18. Applying the principles laid down by the Apex Court in the aforesaid judgements, as discussed above that undue harshness should be avoided taking into account the reformative approach underlying in criminal justice system and having regard to the totality of the facts and circumstances of the case and the fact that the appellant has served out more than six years sentence out of the maximum sentence of seven years awarded by the trial court to him, nature and gravity of offence and adopting the same reformative approach, the Court considers that no accused person is incapable of being reformed and, therefore, all measures should be applied in order to bring them in the social stream.
19. Keeping in view the reformative theory of punishment and "doctrine of proportionality", and the fact that the appellant is in jail since 6.10.2017 i.e. for the last more than six years and this fact is also admitted by learned AGA, I am of the considered view that since the appellant has already served-out more than six years of sentence, out of the maximum sentence of seven years awarded to him vide the impugned judgement and order, the sentence of seven years rigorous imprisonment under Section 392 IPC may be and is converted into the sentence already undergone, which would meet the ends of justice.
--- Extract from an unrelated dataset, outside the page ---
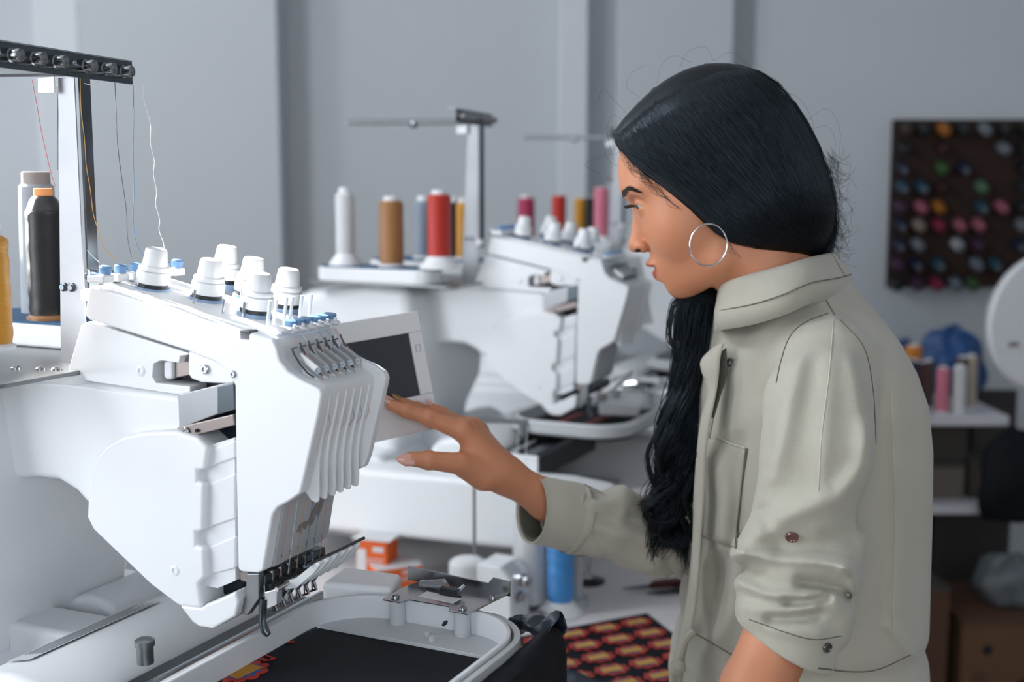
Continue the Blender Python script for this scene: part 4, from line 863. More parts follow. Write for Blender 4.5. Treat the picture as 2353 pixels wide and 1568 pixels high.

20. The jail appeal, confirming the conviction of the appellant under Sections 392 and 411 IPC, is, accordingly, partly allowed, subject to the above modification of sentence without any interference in respect of sentence of fine or default clause.
21. Copy of this judgment alongwith lower court record be sent forthwith to the Court concerned for compliance. A copy of this order be also sent to appellant through concerned Jail Superintendent.
22. Shri Arvind Kumar Singh, learned amicus curiae has assisted the Court very diligently. The Court directs that he shall be paid counsel's fee as Rs. 7000/-. The High Court Legal Services Committee is directed to ensure payment of aforesaid fee without any delay and in any case within 15 days from the date of receipt of copy of this judgment.